For a while there, I was beginning to feel sorry for Jane Fonda.
After a self-imposed 15-year exile from acting, the two-time Oscar winner returned in 2005 with "Monster-in-Law," "Georgia Rule" and "All Together," film work slightly less strenuous than "Jane Fonda's Easy Going Workout."
Thank goodness the 77-year-old actress found the light — the TV light.

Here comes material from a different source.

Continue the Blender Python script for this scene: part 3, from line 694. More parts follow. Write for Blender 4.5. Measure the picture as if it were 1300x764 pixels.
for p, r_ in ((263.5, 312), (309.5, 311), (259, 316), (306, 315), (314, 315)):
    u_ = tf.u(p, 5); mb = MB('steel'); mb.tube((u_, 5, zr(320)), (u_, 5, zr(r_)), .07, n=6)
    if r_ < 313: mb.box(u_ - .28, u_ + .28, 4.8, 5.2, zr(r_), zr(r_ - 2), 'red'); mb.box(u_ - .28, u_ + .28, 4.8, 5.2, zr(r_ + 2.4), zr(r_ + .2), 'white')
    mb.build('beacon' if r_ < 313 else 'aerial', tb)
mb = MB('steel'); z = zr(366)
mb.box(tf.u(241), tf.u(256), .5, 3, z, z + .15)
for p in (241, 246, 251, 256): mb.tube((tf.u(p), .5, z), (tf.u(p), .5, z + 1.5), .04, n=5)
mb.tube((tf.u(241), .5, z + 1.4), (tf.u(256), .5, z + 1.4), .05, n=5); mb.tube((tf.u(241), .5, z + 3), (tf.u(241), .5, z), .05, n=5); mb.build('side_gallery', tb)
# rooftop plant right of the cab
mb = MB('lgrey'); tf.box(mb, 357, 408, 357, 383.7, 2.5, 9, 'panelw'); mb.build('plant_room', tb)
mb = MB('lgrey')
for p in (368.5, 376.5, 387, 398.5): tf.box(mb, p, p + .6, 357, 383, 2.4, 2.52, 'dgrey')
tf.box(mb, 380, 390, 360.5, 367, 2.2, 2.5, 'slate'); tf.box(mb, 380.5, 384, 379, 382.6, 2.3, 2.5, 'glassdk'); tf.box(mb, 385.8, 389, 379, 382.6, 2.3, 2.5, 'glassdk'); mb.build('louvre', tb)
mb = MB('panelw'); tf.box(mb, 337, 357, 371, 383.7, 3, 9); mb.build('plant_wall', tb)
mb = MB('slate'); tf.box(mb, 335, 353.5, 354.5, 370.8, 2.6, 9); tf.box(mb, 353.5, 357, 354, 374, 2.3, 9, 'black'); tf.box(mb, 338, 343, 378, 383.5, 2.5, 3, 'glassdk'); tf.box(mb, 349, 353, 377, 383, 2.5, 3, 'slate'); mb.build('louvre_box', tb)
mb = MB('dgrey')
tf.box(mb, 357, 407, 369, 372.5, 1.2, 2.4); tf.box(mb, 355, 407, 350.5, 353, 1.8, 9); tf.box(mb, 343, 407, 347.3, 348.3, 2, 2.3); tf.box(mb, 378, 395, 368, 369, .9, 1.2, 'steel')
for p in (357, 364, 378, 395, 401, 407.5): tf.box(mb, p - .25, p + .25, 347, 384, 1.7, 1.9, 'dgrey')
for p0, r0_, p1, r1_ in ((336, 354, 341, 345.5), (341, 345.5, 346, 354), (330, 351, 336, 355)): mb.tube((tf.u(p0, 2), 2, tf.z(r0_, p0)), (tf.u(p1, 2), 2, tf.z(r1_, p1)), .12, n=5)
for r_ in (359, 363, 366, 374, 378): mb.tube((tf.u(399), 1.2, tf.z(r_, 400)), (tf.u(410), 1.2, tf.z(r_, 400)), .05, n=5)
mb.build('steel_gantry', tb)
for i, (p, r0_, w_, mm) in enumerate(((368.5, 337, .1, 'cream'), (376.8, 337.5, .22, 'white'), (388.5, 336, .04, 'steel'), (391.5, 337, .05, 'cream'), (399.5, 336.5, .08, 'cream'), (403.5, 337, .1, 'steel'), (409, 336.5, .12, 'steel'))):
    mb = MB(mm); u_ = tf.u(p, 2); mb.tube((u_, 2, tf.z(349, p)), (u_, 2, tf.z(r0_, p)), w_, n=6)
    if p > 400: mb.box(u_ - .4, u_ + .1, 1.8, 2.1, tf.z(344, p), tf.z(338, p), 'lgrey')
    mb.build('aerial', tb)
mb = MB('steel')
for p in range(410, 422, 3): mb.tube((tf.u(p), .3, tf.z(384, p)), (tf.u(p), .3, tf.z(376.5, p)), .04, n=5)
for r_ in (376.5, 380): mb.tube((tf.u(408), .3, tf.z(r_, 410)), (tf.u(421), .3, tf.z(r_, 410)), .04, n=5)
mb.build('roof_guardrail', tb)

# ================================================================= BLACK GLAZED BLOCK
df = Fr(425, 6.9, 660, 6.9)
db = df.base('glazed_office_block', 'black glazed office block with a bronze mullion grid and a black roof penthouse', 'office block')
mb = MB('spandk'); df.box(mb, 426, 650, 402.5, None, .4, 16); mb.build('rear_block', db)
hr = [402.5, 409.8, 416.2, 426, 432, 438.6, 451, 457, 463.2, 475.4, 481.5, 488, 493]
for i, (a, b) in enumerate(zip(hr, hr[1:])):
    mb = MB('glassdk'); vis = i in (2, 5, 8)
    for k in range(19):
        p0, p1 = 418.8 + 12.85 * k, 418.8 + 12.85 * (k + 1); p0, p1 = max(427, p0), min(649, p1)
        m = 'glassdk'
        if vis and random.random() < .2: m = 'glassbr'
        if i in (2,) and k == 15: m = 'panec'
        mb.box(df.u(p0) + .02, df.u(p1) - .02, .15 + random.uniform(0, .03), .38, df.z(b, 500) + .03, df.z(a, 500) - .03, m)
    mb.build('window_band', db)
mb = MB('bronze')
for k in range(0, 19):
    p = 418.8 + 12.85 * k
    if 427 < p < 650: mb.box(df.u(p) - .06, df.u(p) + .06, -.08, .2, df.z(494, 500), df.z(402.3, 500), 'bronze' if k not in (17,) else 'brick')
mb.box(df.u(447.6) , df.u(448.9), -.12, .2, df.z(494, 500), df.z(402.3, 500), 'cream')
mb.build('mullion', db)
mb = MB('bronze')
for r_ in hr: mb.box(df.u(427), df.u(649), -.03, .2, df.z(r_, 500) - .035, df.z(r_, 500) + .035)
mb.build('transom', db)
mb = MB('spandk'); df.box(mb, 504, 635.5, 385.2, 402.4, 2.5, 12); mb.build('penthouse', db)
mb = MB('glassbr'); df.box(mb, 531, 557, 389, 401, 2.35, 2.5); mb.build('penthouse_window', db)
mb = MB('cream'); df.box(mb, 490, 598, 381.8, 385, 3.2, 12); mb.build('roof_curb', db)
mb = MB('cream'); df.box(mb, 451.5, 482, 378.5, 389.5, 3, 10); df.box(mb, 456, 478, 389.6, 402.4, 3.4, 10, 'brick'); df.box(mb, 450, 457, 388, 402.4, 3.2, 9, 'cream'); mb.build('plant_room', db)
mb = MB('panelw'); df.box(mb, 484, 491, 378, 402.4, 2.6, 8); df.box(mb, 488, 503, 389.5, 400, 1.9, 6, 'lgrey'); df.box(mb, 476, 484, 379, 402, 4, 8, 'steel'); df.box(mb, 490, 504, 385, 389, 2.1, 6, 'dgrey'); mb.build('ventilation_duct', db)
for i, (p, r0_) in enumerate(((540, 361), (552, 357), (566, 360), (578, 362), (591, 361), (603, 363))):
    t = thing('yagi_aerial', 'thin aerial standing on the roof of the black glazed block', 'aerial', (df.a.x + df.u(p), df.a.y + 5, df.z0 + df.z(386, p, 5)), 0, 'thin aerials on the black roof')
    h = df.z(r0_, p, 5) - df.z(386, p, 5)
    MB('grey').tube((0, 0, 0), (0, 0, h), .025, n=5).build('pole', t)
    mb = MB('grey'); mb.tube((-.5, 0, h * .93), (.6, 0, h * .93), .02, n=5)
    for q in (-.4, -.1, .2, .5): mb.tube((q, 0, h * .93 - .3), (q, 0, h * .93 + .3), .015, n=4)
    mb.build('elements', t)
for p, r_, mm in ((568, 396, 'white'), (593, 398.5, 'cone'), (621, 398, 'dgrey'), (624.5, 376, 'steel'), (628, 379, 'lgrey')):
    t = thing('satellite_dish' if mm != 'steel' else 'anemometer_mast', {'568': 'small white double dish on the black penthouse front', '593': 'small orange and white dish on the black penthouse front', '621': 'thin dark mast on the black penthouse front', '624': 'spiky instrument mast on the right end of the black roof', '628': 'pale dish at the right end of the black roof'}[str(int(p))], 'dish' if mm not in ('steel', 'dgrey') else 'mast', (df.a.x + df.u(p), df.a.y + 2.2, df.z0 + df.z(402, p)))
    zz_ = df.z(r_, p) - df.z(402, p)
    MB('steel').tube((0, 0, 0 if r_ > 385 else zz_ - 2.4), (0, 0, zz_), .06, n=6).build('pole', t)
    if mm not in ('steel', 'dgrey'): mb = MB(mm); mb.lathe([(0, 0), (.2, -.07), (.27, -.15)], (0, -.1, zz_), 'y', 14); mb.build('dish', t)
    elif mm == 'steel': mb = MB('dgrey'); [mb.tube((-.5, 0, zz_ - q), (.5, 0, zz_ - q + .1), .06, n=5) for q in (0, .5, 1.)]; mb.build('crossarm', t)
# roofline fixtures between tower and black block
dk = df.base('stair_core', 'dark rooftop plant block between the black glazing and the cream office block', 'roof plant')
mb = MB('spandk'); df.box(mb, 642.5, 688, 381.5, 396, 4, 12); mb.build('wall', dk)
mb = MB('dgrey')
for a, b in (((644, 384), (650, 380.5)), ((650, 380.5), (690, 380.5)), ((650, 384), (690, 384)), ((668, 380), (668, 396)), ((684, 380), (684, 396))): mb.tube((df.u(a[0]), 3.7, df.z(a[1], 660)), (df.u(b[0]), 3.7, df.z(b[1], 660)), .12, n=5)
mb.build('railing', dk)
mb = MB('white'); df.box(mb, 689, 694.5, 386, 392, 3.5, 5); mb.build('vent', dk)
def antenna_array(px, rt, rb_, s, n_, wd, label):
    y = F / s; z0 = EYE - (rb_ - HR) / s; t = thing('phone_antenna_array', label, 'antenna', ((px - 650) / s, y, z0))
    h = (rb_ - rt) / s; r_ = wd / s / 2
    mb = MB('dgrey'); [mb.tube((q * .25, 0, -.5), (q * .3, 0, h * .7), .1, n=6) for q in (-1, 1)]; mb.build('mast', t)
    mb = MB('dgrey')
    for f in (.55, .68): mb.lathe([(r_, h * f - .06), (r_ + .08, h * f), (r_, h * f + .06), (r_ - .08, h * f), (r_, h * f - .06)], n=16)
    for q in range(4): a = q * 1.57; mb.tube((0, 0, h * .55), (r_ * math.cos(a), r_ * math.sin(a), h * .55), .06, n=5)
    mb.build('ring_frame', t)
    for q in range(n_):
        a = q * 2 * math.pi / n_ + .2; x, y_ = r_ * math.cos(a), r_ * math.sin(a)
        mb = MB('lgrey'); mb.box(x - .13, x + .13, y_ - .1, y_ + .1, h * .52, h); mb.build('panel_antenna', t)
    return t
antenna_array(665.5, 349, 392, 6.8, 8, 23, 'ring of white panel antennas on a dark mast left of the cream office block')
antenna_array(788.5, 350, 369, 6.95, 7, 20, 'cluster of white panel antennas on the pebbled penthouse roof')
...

First, she stole every scene in HBO's "The Newsroom," channeling her ex-husband Ted Turner as a cable news tyrant. Now, she's one-half of "Grace and Frankie," a bored socialite drifting through life with a steady stream of martinis and excuses to avoid her family and friends.
Then the stiletto drops.
Grace discovers that her longtime husband (Martin Sheen) has been practicing more than law with his partner (Sam Waterston) and that the two men are prepared to leave their wives, a devastating blow to Grace and her hippie-dippie counterpart Frankie (Lily Tomlin).
What results is yet the latest rendition of "The Odd Couple," with Tomlin, 75, annoying her forced friend with incense, psychic predictions and china-shattering meditations, while Grace wallows in more self-pity than Debbie Downer.
"I refuse to be irrelevant!" Grace bellows after the indignity of not being served cigarettes at a grocery store ahead of a comely young woman.